When I'm done with assignment I carry the SSD and one card in my pocket if I have to stop and eat after an event. I keep the other gear in a secure trunk.

Before getting home I make three right turns and onto random streets till there are no cars following me. If I have stuff in the trunk I stop somewhere and unload the roller case to the back seat. I do not ever open my trunk near my house or carry gear on my shoulder.

Once I get home I use Chronosync with error checking to duplicate the data on my laptop to two drives at home. I also sync all unprocessed images using Backblaze. Since some jobs require multiple days of processing I do not delete the data from my laptop and keep the SSD on me when I leave the house.
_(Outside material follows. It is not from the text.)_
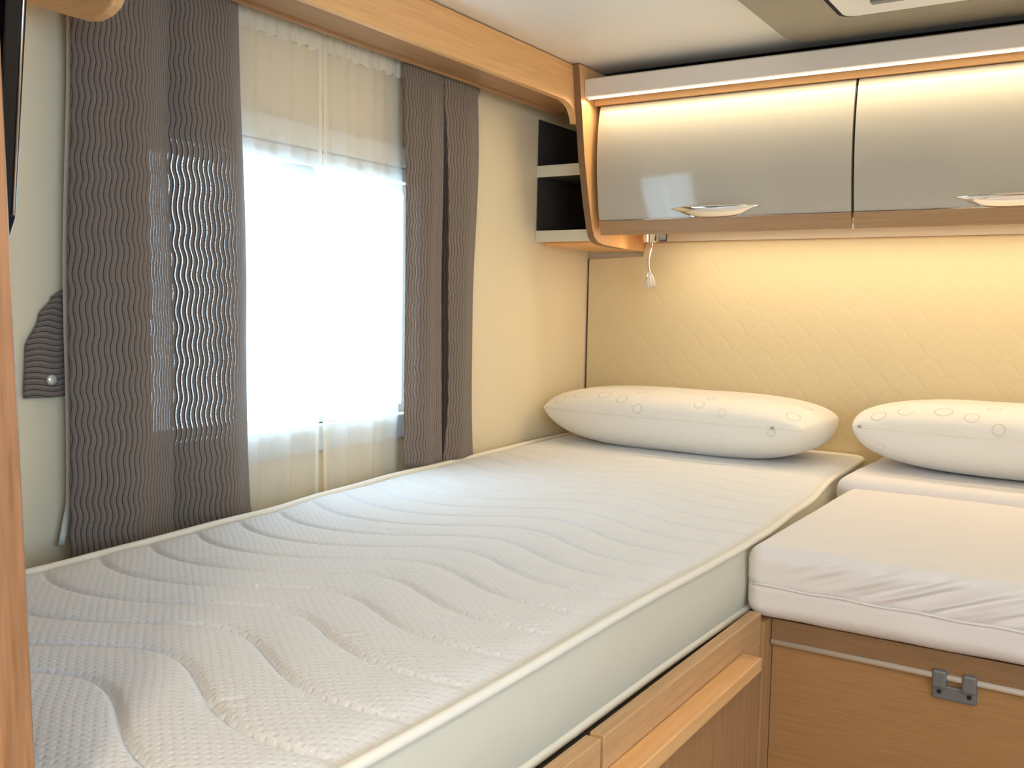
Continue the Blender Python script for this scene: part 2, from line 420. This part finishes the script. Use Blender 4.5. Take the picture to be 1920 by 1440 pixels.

I like to have multiple copies of my data because it is way cheaper than losing a client.

Alex Kroke's picture

GoFundMe ! give me a break. put the cost of a camera on a CC and pay it over time.
Concentrate on getting some photos the the clients and get insurance if you are a professional.
In a positive note this should be a teaching moment for all of us.

I'm a musician and have played weddings almost every weekend for 30 years. We have a cordial relationship with most photographers (except when they eat all the food before we get to the green room ;-) ). A lot of times they grab a corner off the stage for their gear storage and I think we all have kind of an implicit trust that they're going to be careful and protective around our gear, while we theirs. We're all in the same trench.

A couple of years ago, there was a rash of theft at one particular Santa Monica hotel that opened right to the beach. Both instruments and photography gear. It was later solved by limiting access, but you feel bad when a fellow professional gets something stolen.

Re: insurance.... musicians have to insure our instruments through a 3rd party. Home insurance won't cover them if you use them professionally, not even as an add-on. Do photographers have the same issue?

Eric Mathiasen's picture

As note above, if you're not a pro, you can often insure your gear as a rider to your home insurance. If you are a pro, though, common consumer insurance companies won't insure your gear and you have to seek out professional policies.

A few people have said this but it deserves a top level post, not buried in a thread.

*Your homeowners insurance from State Farm, etc, will not cover camera equipment if you make any money from it.* If you are honest to god, just a hobbyist, great. But if you make money (aka have any semblance of a business, you need real insurance. Mine is through TCP and covers at replacement cost after a $500 deductible per incident. I have maybe $40,000 of equipment coverage, and it costs me about $1000 / year. It’s a cost of doing business, I couldn’t possibly afford to replace all my gear out of pocket if it got stolen / lost / broken.

I use TCP, too. I haven't had an incidents and have about $30k insured. Hope they come through if anything happens.